**Required task:**
From the first line of the data below, repeat each line exactly until you reach the line with "cam_d.clip_end = 60000"; include that line too.

>>>>

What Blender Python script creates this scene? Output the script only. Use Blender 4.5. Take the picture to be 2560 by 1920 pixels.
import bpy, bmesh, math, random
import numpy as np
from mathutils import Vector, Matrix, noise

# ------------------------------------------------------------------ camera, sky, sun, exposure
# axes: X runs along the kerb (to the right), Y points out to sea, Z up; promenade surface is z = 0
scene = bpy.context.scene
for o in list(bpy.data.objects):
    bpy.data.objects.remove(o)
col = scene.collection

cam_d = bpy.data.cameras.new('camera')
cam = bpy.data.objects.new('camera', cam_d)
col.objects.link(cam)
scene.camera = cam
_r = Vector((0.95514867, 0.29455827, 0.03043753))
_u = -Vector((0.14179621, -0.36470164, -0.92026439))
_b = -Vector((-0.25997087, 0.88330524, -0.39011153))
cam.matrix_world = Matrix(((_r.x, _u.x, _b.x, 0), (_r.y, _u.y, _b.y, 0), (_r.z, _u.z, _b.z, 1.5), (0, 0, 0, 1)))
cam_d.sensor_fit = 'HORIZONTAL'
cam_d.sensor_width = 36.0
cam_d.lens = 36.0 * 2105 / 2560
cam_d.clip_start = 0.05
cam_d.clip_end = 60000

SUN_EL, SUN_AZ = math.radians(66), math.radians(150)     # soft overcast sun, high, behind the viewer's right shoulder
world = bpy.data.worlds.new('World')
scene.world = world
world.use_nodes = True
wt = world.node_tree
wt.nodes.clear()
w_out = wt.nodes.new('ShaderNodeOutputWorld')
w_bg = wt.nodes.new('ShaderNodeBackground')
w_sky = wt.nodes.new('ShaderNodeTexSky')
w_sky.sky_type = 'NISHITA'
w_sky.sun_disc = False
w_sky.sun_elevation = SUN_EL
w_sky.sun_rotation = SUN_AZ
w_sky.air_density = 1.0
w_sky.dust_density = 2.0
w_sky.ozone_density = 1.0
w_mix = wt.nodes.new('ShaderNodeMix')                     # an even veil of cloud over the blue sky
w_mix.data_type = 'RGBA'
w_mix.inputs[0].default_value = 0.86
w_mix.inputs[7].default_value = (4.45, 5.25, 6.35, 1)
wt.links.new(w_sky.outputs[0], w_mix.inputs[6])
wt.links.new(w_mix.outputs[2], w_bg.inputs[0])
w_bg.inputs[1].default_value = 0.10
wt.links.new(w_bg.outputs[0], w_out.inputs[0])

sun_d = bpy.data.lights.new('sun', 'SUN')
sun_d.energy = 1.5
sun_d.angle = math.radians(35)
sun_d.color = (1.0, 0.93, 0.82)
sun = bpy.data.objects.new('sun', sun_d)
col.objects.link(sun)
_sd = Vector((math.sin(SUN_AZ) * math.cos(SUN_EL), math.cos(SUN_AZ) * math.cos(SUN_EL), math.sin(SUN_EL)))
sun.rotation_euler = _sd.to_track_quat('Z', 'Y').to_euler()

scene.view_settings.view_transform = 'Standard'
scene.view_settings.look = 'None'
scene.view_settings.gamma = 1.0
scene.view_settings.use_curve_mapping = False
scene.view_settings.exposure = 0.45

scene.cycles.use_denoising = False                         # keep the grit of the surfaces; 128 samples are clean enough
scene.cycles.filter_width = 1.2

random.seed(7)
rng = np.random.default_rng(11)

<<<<

**Result:**
What Blender Python script creates this scene? Output the script only. Use Blender 4.5. Take the picture to be 2560 by 1920 pixels.
import bpy, bmesh, math, random
import numpy as np
from mathutils import Vector, Matrix, noise

# ------------------------------------------------------------------ camera, sky, sun, exposure
# axes: X runs along the kerb (to the right), Y points out to sea, Z up; promenade surface is z = 0
scene = bpy.context.scene
for o in list(bpy.data.objects):
    bpy.data.objects.remove(o)
col = scene.collection

cam_d = bpy.data.cameras.new('camera')
cam = bpy.data.objects.new('camera', cam_d)
col.objects.link(cam)
scene.camera = cam
_r = Vector((0.95514867, 0.29455827, 0.03043753))
_u = -Vector((0.14179621, -0.36470164, -0.92026439))
_b = -Vector((-0.25997087, 0.88330524, -0.39011153))
cam.matrix_world = Matrix(((_r.x, _u.x, _b.x, 0), (_r.y, _u.y, _b.y, 0), (_r.z, _u.z, _b.z, 1.5), (0, 0, 0, 1)))
cam_d.sensor_fit = 'HORIZONTAL'
cam_d.sensor_width = 36.0
cam_d.lens = 36.0 * 2105 / 2560
cam_d.clip_start = 0.05
cam_d.clip_end = 60000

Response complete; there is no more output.